> GOAL
Locate and copy each line in the data that contains the word "only".

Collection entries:
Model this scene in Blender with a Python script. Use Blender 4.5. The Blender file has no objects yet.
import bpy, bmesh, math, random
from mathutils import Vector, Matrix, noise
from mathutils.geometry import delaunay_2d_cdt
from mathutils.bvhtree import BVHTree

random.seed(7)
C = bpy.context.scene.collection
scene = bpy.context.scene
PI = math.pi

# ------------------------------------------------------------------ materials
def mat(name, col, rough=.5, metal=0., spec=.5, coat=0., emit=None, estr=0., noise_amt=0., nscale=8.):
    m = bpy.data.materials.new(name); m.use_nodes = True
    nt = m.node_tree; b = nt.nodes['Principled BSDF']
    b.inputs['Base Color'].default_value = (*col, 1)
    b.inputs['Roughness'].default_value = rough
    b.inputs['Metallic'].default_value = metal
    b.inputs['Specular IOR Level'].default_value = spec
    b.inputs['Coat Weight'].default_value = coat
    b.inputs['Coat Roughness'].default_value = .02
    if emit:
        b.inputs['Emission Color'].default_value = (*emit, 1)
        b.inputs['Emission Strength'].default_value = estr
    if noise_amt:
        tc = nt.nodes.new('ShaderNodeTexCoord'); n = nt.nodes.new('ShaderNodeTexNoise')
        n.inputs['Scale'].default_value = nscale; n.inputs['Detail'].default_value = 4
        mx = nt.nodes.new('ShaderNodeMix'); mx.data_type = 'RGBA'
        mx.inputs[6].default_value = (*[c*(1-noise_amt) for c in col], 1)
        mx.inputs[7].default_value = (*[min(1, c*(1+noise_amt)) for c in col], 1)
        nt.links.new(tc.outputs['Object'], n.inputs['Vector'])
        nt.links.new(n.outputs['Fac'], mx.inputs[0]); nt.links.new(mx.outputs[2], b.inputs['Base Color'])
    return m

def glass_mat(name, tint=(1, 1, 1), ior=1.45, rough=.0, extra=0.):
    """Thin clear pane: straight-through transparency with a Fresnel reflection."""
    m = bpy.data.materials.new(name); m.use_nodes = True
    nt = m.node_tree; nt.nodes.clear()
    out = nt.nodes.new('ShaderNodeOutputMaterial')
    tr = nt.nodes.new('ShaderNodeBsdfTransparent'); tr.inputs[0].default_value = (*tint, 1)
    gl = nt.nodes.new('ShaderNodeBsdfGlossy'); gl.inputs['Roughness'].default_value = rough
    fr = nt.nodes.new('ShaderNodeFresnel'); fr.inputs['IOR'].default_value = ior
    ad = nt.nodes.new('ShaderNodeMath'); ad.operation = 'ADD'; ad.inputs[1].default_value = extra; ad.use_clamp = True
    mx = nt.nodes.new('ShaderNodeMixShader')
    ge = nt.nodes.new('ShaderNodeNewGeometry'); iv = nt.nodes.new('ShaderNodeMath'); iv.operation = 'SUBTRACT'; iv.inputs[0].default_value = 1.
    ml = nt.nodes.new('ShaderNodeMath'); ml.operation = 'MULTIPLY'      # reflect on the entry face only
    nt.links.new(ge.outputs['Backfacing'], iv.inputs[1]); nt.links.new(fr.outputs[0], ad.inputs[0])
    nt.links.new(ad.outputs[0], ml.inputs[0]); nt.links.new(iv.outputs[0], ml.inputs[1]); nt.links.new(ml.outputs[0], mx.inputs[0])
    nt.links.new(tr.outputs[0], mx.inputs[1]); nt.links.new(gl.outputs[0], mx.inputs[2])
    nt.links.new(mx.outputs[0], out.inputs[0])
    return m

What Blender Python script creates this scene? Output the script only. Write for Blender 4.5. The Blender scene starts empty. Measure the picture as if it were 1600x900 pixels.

> RESULT
    ml = nt.nodes.new('ShaderNodeMath'); ml.operation = 'MULTIPLY'      # reflect on the entry face only
What Blender Python script creates this scene? Output the script only. Write for Blender 4.5. The Blender scene starts empty. Measure the picture as if it were 1600x900 pixels.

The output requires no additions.